_Set task_
Please retype the data in full and exactly; the pictures are not part of the copy.

=====

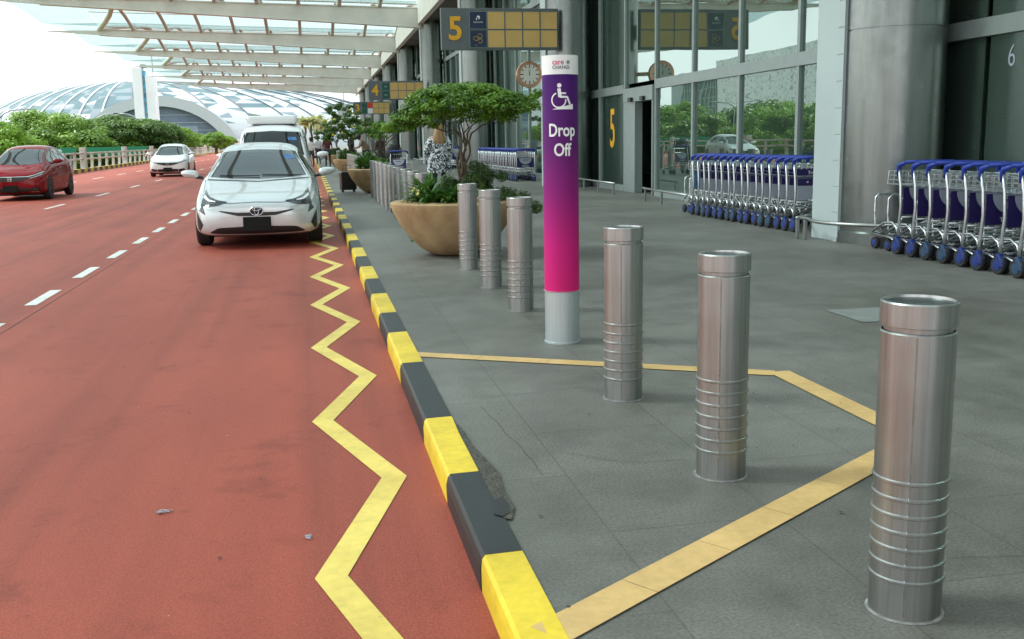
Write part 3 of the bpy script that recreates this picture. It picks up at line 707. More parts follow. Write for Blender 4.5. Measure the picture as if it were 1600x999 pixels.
# wheelchair pictogram: flat strips wrapped on the cylinder
wf = oncyl(1.52, pr+.0024, A0+.08)
b = MB()
def disc(cx, cy, r, n=20): b.poly([wf(cx+r*math.cos(2*PI*i/n), cy+r*math.sin(2*PI*i/n), 0) for i in range(n)])
def strip(p, q, w_):
    p = Vector(p); q = Vector(q); d_ = (q-p).normalized(); nn = Vector((-d_.y, d_.x))*w_/2
    k = 6
    for i in range(k):
        a = p+(q-p)*i/k; c = p+(q-p)*(i+1)/k
        b.poly([wf(a.x-nn.x, a.y-nn.y, 0), wf(c.x-nn.x, c.y-nn.y, 0), wf(c.x+nn.x, c.y+nn.y, 0), wf(a.x+nn.x, a.y+nn.y, 0)])
disc(-.014, .098, .0135)
strip((-.016, .080), (-.010, .028), .021); strip((-.010, .052), (.028, .050), .010)
strip((-.012, .030), (.036, .028), .012); strip((.034, .032), (.054, -.016), .012)
for i in range(17):
    a0_, a1_ = math.radians(110+i*15), math.radians(110+(i+1)*15)
    r0, r1 = .040, .048
    q = [(-.018+r*math.cos(a), .010+r*math.sin(a)) for r, a in ((r0, a0_), (r1, a0_), (r1, a1_), (r0, a1_))]
    b.poly([wf(x, y, 0) for x, y in q])
for i in range(10):
    x0, x1 = -.058+.0134*i, -.058+.0134*(i+1)
    b.poly([wf(x0, -.046, 0), wf(x1, -.046, 0), wf(x1, -.045+.0032*(i+1), 0), wf(x0, -.045+.0032*i, 0)])
b.build('wheelchair_symbol', m_wht, pil)

# ------------------------------------------------------------------ overhead check-in signs
def oversign(x0, y0, num, tiles, lab):
    o = empty('overhead_sign', (x0, y0, 3.55), 0, lab, 'sign', 'overhead numbered door signs hung from the columns')
    W, H_ = 3.04, 1.03
    b = MB(); b.box(0, W, 0, .16, 0, H_); b.build('sign_board', m_signgrey, o, bevel=.01)
    b = MB()
    for c in range(4):
        for r_ in range(2):
            X = 1.19+.46*c; Zz = .065+.455*(1-r_); b.box(X, X+.43, -.012, -.002, Zz, Zz+.42)
    b.build('blank_panels', m_gold, o)
    b = MB()
    for c in range(5):
        for r_ in range(2):
            X = .73-.005+.46*c; Zz = .06+.455*(1-r_)
            for (a, c_, e, f_) in ((X, X+.44, Zz, Zz+.008), (X, X+.44, Zz+.425, Zz+.433), (X, X+.008, Zz+.008, Zz+.425), (X+.432, X+.44, Zz+.008, Zz+.425)): b.box(a, c_, -.02, -.003, e, f_)
    b.build('panel_frames', m_frame, o)
    text('number', num, .80, lambda x, y, z: (.36+x, -.012-z, .50+y), m_orange, o, .018, .008, sx=.95)
    for r_ in range(2):
        Zz = .065+.455*(1-r_); b = MB(); b.box(.735, 1.155, -.012, -.002, Zz, Zz+.42)
        p = b.build('airline_panel', tiles[r_], o)
    b = MB(); b.box(W-.5, W-.42, .16, .5, .3, .7); b.build('bracket', m_signgrey, o)
    return o
s5 = oversign(3.46, 26.55, '5', [m_navy, m_navy], 'nearest overhead sign with amber number 5 and eight yellow panels')
b = MB()
def qf(x, y): return (.945+x, -.0155, .73+y)
b.poly([qf(-.05, .07), qf(.0, .12), qf(.045, .10), qf(.055, .06), qf(.02, .01), qf(.01, .06), qf(-.02, .075)]); b.poly([qf(-.055, .04), qf(-.025, .055), qf(-.02, .02), qf(-.045, .0)])
b.build('airline_logo', m_wht, s5)
text('airline_name', 'SINGAPORE', .045, lambda x, y, z: (.945+x, -.0135-z, .68+y), m_wht, s5, 0, .001)
b = MB()
def ringxz(cx, cz, rx, rz, a0, a1, w_, n=14):
    for i in range(n):
        t0, t1 = a0+(a1-a0)*i/n, a0+(a1-a0)*(i+1)/n
        b.poly([(cx+(rx+q*w_)*math.cos(t), -.0155, cz+(rz+q*w_)*math.sin(t)) for q, t in ((0, t0), (1, t0), (1, t1), (0, t1))])
ringxz(.99, .345, .05, .045, -2.2, 2.6, .014); ringxz(.99, .22, .05, .045, -2.6, 2.2, .014)
ringxz(.90, .285, .075, .045, .7, 5.6, .014); ringxz(.945, .285, .02, .02, 0, 6.28, .012)
b.build('airline_logo', m_goldlogo, s5)
text('airline_name', 'THAI', .035, lambda x, y, z: (.88+x, -.0135-z, .12+y), m_goldlogo, s5, 0, .001)
s4 = oversign(3.46, 58.2, '4', [m_teal, m_teal], 'middle overhead sign with amber number 4 and two teal panels')
for zz in (.72, .27): text('airline_name', 'AIR', .12, lambda x, y, z, zz=zz: (.945+x, -.0135-z, zz+y), m_fin, s4, 0, .001)
s3 = oversign(3.9, 88, '3', [m_teal, m_teal], 'farthest overhead sign with amber number 3, a red panel and a white panel')
for zz, mm in ((.065, m_wht), (.52, m_signred)):
    b = MB(); b.box(1.19, 1.62, -.02, -.013, zz, zz+.42); b.build('airline_panel', mm, s3)
tag(MB().box(0, 1.2, 0, .12, 0, 1.5).box(.2, 1.0, -.02, -.002, .15, 1.35).box(.55, .65, .03, .09, 1.5, 3.8).build('hanging_sign', [m_palew], None, loc=(2.9, 98, 3.3)), 'pale blue square sign hanging beyond the number 3 sign', 'sign')

# ------------------------------------------------------------------ clocks
def make_clock():
    o = empty('wall_clock')
    b = MB(); r = .335
    b.lathe([(r-.04, -.095), (r, -.10), (r+.012, -.06), (r, .0), (r-.0, .06), (r-.04, .095)], 40, axis='y', cap=True); b.build('case', m_copper, o, auto=35)
    b = MB(); b.lathe([(.0, -.101), (r-.085, -.101)], 40, axis='y', cap=False); b.build('dial', m_cream, o)
    b = MB(); 
    for k in range(12):
        a = k*PI/6; c, s_ = math.sin(a), math.cos(a); u = (c, s_); r0, r1 = (.185, .25) if k % 3 else (.165, .255); w_ = .012
        b.poly([(u[0]*r0-u[1]*w_, -.104, u[1]*r0+u[0]*w_), (u[0]*r1-u[1]*w_, -.104, u[1]*r1+u[0]*w_), (u[0]*r1+u[1]*w_, -.104, u[1]*r1-u[0]*w_), (u[0]*r0+u[1]*w_, -.104, u[1]*r0-u[0]*w_)])
    b.build('hour_marks', m_blkp, o)
    b = MB()
    for a, L, w_ in ((math.radians(8), .14, .012), (math.radians(-12), .21, .008)):
        u = (math.sin(a), math.cos(a))
        b.poly([(-u[1]*w_-u[0]*.03, -.108, u[0]*w_-u[1]*.03), (u[0]*L, -.108, u[1]*L), (u[1]*w_-u[0]*.03, -.108, -u[0]*w_-u[1]*.03)])
    b.build('hands', m_blkp, o)
    b = MB(); b.bar((.3, 0, 0), (1.0, .35, 0), .05, .1); b.build('bracket', m_copper, o, auto=35)
    return o
ck = make_clock(); ck.location = (5.78, 26.9, 2.95); tag(ck, 'round copper rimmed clock beside the column under the number 5 sign', 'clock', 'copper clocks on the columns')
clone(ck, (5.85, 104, 3.0), None, 'small distant round clock seen above the leafy planters', 'copper clocks on the columns')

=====

_Correct result_
Write part 3 of the bpy script that recreates this picture. It picks up at line 707. More parts follow. Write for Blender 4.5. Measure the picture as if it were 1600x999 pixels.
# wheelchair pictogram: flat strips wrapped on the cylinder
wf = oncyl(1.52, pr+.0024, A0+.08)
b = MB()
def disc(cx, cy, r, n=20): b.poly([wf(cx+r*math.cos(2*PI*i/n), cy+r*math.sin(2*PI*i/n), 0) for i in range(n)])
def strip(p, q, w_):
    p = Vector(p); q = Vector(q); d_ = (q-p).normalized(); nn = Vector((-d_.y, d_.x))*w_/2
    k = 6
    for i in range(k):
        a = p+(q-p)*i/k; c = p+(q-p)*(i+1)/k
        b.poly([wf(a.x-nn.x, a.y-nn.y, 0), wf(c.x-nn.x, c.y-nn.y, 0), wf(c.x+nn.x, c.y+nn.y, 0), wf(a.x+nn.x, a.y+nn.y, 0)])
disc(-.014, .098, .0135)
strip((-.016, .080), (-.010, .028), .021); strip((-.010, .052), (.028, .050), .010)
strip((-.012, .030), (.036, .028), .012); strip((.034, .032), (.054, -.016), .012)
for i in range(17):
    a0_, a1_ = math.radians(110+i*15), math.radians(110+(i+1)*15)
    r0, r1 = .040, .048
    q = [(-.018+r*math.cos(a), .010+r*math.sin(a)) for r, a in ((r0, a0_), (r1, a0_), (r1, a1_), (r0, a1_))]
    b.poly([wf(x, y, 0) for x, y in q])
for i in range(10):
    x0, x1 = -.058+.0134*i, -.058+.0134*(i+1)
    b.poly([wf(x0, -.046, 0), wf(x1, -.046, 0), wf(x1, -.045+.0032*(i+1), 0), wf(x0, -.045+.0032*i, 0)])
b.build('wheelchair_symbol', m_wht, pil)

# ------------------------------------------------------------------ overhead check-in signs
def oversign(x0, y0, num, tiles, lab):
    o = empty('overhead_sign', (x0, y0, 3.55), 0, lab, 'sign', 'overhead numbered door signs hung from the columns')
    W, H_ = 3.04, 1.03
    b = MB(); b.box(0, W, 0, .16, 0, H_); b.build('sign_board', m_signgrey, o, bevel=.01)
    b = MB()
    for c in range(4):
        for r_ in range(2):
            X = 1.19+.46*c; Zz = .065+.455*(1-r_); b.box(X, X+.43, -.012, -.002, Zz, Zz+.42)
    b.build('blank_panels', m_gold, o)
    b = MB()
    for c in range(5):
        for r_ in range(2):
            X = .73-.005+.46*c; Zz = .06+.455*(1-r_)
            for (a, c_, e, f_) in ((X, X+.44, Zz, Zz+.008), (X, X+.44, Zz+.425, Zz+.433), (X, X+.008, Zz+.008, Zz+.425), (X+.432, X+.44, Zz+.008, Zz+.425)): b.box(a, c_, -.02, -.003, e, f_)
    b.build('panel_frames', m_frame, o)
    text('number', num, .80, lambda x, y, z: (.36+x, -.012-z, .50+y), m_orange, o, .018, .008, sx=.95)
    for r_ in range(2):
        Zz = .065+.455*(1-r_); b = MB(); b.box(.735, 1.155, -.012, -.002, Zz, Zz+.42)
        p = b.build('airline_panel', tiles[r_], o)
    b = MB(); b.box(W-.5, W-.42, .16, .5, .3, .7); b.build('bracket', m_signgrey, o)
    return o
s5 = oversign(3.46, 26.55, '5', [m_navy, m_navy], 'nearest overhead sign with amber number 5 and eight yellow panels')
b = MB()
def qf(x, y): return (.945+x, -.0155, .73+y)
b.poly([qf(-.05, .07), qf(.0, .12), qf(.045, .10), qf(.055, .06), qf(.02, .01), qf(.01, .06), qf(-.02, .075)]); b.poly([qf(-.055, .04), qf(-.025, .055), qf(-.02, .02), qf(-.045, .0)])
b.build('airline_logo', m_wht, s5)
text('airline_name', 'SINGAPORE', .045, lambda x, y, z: (.945+x, -.0135-z, .68+y), m_wht, s5, 0, .001)
b = MB()
def ringxz(cx, cz, rx, rz, a0, a1, w_, n=14):
    for i in range(n):
        t0, t1 = a0+(a1-a0)*i/n, a0+(a1-a0)*(i+1)/n
        b.poly([(cx+(rx+q*w_)*math.cos(t), -.0155, cz+(rz+q*w_)*math.sin(t)) for q, t in ((0, t0), (1, t0), (1, t1), (0, t1))])
ringxz(.99, .345, .05, .045, -2.2, 2.6, .014); ringxz(.99, .22, .05, .045, -2.6, 2.2, .014)
ringxz(.90, .285, .075, .045, .7, 5.6, .014); ringxz(.945, .285, .02, .02, 0, 6.28, .012)
b.build('airline_logo', m_goldlogo, s5)
text('airline_name', 'THAI', .035, lambda x, y, z: (.88+x, -.0135-z, .12+y), m_goldlogo, s5, 0, .001)
s4 = oversign(3.46, 58.2, '4', [m_teal, m_teal], 'middle overhead sign with amber number 4 and two teal panels')
for zz in (.72, .27): text('airline_name', 'AIR', .12, lambda x, y, z, zz=zz: (.945+x, -.0135-z, zz+y), m_fin, s4, 0, .001)
s3 = oversign(3.9, 88, '3', [m_teal, m_teal], 'farthest overhead sign with amber number 3, a red panel and a white panel')
for zz, mm in ((.065, m_wht), (.52, m_signred)):
    b = MB(); b.box(1.19, 1.62, -.02, -.013, zz, zz+.42); b.build('airline_panel', mm, s3)
tag(MB().box(0, 1.2, 0, .12, 0, 1.5).box(.2, 1.0, -.02, -.002, .15, 1.35).box(.55, .65, .03, .09, 1.5, 3.8).build('hanging_sign', [m_palew], None, loc=(2.9, 98, 3.3)), 'pale blue square sign hanging beyond the number 3 sign', 'sign')

# ------------------------------------------------------------------ clocks
def make_clock():
    o = empty('wall_clock')
    b = MB(); r = .335
    b.lathe([(r-.04, -.095), (r, -.10), (r+.012, -.06), (r, .0), (r-.0, .06), (r-.04, .095)], 40, axis='y', cap=True); b.build('case', m_copper, o, auto=35)
    b = MB(); b.lathe([(.0, -.101), (r-.085, -.101)], 40, axis='y', cap=False); b.build('dial', m_cream, o)
    b = MB(); 
    for k in range(12):
        a = k*PI/6; c, s_ = math.sin(a), math.cos(a); u = (c, s_); r0, r1 = (.185, .25) if k % 3 else (.165, .255); w_ = .012
        b.poly([(u[0]*r0-u[1]*w_, -.104, u[1]*r0+u[0]*w_), (u[0]*r1-u[1]*w_, -.104, u[1]*r1+u[0]*w_), (u[0]*r1+u[1]*w_, -.104, u[1]*r1-u[0]*w_), (u[0]*r0+u[1]*w_, -.104, u[1]*r0-u[0]*w_)])
    b.build('hour_marks', m_blkp, o)
    b = MB()
    for a, L, w_ in ((math.radians(8), .14, .012), (math.radians(-12), .21, .008)):
        u = (math.sin(a), math.cos(a))
        b.poly([(-u[1]*w_-u[0]*.03, -.108, u[0]*w_-u[1]*.03), (u[0]*L, -.108, u[1]*L), (u[1]*w_-u[0]*.03, -.108, -u[0]*w_-u[1]*.03)])
    b.build('hands', m_blkp, o)
    b = MB(); b.bar((.3, 0, 0), (1.0, .35, 0), .05, .1); b.build('bracket', m_copper, o, auto=35)
    return o
ck = make_clock(); ck.location = (5.78, 26.9, 2.95); tag(ck, 'round copper rimmed clock beside the column under the number 5 sign', 'clock', 'copper clocks on the columns')
clone(ck, (5.85, 104, 3.0), None, 'small distant round clock seen above the leafy planters', 'copper clocks on the columns')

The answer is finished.